LI Herald Editorial: State must upgrade DWI penalties
Over the Thanksgiving holiday weekend, the Nassau County Police Department nabbed 87 drunken drivers –– count ’em, 87 –– during a stepped-up enforcement effort. In Suffolk County, police reported 60 arrests.
And these, we should note, were the people who got caught.
That means that over the holiday weekend, there were likely hundreds of people who were driving drunk on Long Island streets and highways, each perfectly capable of crashing his or her vehicle and killing an innocent person driving or standing in the wrong place at the wrong time.
Our sense is that there are hundreds who drive drunk on any given weekend. We need only look to a recent series of wrong-way crashes involving drunken drivers to understand how widespread — and potentially deadly –– DWI is.
Most recently, a grand jury indicted Michael Bowen of Brooklyn for vehicular manslaughter after he allegedly drove the wrong way on the Long Island Expressway in Suffolk while drunk on Nov. 15 and killed an off-duty police officer, Andres Menzies, 35, of North Babylon.
Officials have long struggled with the thorny question of how to reduce and even eliminate DWI. It seems that no matter what is tried, people continue to drive drunk.
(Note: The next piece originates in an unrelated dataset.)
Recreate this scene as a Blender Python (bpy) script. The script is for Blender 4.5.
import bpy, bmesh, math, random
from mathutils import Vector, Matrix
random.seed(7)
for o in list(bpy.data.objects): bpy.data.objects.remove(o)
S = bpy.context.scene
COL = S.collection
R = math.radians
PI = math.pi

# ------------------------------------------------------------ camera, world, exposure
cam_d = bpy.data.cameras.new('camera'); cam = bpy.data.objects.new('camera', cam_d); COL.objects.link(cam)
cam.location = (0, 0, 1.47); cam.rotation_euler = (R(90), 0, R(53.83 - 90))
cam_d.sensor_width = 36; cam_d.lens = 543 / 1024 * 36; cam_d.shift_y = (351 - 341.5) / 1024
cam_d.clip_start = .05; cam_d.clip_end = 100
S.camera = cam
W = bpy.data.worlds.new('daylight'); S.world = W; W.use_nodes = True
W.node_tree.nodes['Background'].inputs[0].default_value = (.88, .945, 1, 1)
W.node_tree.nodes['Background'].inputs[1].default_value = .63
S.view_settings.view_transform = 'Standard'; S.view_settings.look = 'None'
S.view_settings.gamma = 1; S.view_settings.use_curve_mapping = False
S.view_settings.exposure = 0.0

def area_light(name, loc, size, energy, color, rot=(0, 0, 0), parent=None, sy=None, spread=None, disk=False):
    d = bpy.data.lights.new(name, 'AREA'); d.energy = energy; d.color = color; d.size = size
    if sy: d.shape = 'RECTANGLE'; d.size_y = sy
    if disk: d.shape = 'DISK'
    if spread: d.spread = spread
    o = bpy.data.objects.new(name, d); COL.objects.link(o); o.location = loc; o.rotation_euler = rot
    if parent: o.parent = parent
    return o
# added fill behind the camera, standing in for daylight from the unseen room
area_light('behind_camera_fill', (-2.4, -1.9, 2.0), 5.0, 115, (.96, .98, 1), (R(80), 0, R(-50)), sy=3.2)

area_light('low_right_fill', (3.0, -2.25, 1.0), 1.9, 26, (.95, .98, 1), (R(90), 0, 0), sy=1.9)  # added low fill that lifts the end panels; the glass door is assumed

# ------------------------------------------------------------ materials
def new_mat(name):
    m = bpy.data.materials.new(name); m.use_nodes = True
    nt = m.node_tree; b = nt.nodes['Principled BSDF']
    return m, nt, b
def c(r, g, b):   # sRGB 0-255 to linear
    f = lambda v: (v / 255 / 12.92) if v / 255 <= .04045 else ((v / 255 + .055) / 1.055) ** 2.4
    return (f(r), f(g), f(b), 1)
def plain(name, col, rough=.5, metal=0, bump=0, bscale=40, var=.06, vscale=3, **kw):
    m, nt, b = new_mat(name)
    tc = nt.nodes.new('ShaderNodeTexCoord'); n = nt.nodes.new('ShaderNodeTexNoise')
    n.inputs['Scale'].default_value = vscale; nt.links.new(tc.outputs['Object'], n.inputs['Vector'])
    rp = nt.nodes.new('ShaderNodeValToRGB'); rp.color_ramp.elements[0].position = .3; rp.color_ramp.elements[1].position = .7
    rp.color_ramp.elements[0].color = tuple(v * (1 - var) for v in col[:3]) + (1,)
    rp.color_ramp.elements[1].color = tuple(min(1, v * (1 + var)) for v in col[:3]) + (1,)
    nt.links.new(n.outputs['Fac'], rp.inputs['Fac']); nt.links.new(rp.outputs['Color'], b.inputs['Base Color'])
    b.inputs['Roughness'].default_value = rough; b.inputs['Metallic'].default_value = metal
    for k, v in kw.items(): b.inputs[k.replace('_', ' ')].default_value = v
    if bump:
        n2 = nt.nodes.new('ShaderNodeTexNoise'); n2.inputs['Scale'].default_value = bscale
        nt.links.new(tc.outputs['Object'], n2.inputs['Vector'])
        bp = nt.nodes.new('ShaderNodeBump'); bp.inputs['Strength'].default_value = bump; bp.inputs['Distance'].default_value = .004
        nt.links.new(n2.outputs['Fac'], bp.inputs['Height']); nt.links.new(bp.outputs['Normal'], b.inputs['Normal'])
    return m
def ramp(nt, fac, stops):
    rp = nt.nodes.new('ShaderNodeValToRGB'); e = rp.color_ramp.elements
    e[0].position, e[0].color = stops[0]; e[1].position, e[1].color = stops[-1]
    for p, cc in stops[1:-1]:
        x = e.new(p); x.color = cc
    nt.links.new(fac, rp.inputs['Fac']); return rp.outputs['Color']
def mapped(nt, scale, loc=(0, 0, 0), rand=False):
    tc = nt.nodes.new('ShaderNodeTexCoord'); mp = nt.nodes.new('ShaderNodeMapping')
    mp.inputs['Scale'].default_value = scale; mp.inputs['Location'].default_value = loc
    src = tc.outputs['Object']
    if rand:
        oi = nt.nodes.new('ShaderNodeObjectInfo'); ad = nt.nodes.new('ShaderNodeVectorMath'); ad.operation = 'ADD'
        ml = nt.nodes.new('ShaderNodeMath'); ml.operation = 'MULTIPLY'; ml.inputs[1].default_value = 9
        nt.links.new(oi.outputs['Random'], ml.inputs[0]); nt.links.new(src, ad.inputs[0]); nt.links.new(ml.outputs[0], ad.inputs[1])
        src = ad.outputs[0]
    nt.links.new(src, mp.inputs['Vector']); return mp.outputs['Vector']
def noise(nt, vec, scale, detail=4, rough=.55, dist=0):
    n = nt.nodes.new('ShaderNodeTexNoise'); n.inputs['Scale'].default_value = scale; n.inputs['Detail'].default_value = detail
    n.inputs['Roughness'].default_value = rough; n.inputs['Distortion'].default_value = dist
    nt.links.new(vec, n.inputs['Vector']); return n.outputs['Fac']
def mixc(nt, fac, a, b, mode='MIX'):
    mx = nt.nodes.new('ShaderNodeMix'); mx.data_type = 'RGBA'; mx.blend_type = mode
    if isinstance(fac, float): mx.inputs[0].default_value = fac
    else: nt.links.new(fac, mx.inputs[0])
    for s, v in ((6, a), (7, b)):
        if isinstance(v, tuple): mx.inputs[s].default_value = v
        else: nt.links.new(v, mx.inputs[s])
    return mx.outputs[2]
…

In the late 1990s, then Nassau County Executive Thomas Gulotta tried seizing cars operated by drunken drivers. His successor, Thomas Suozzi, tried to shame inebriated drivers by making oversized photos of them available to media outlets and encouraging them to publish them.
We believe the best approach is a combination of enforcement, education and treatment. But for any approach to have a real effect, the state must enact the toughest laws possible to put every weapon in the fight against DWI into authorities’ hands.
State Sen. Charles Fuschillo Jr., a Republican, and Nassau County District Attorney Kathleen Rice, a Democrat, recently announced a proposal to upgrade state DWI laws. The plan would require drunken drivers to serve a minimum of 30 days in jail for their second DWI offense within 10 years, and a minimum of 90 days if they are convicted of three or more DWI offenses within 10 years. In both cases, the sentences would also be subject to any other penalties imposed by the courts.
Fuschillo and Rice are in the process of writing the legislation. In January, Fuschillo said, he plans to introduce the law to the Senate. After that, he explained, it will go to the Senate Transportation Committee and the State Assembly. Once out of committee, it would then be put to a vote by the full Legislature.
As things stand now, judges determine whether repeat DWI offenders deserve incarceration. However, there is no requirement that they send them to jail.
Under current law, drunken drivers convicted of two or more DWI offenses within 10 years are guilty of a felony and face a fine and/or jail time. Those who commit the crimes within a five-year period can face either additional jail time or community service. Jail time is not mandatory in either case.
We encourage readers to write to their state elected leaders and ask them to pass the Fuschillo/Rice legislation after it is proposed in the Legislature. In the hands of a drunken driver, a car or truck is a potentially deadly weapon. Driving drunk is in many respects no different than entering a crowded mall with a gun and opening fire. Drunken drivers must face stiff penalties for their crimes.
For too long, too many drunken drivers have received nothing more than a slap on the wrist, even after they have killed or seriously maimed another person. The time to act is now.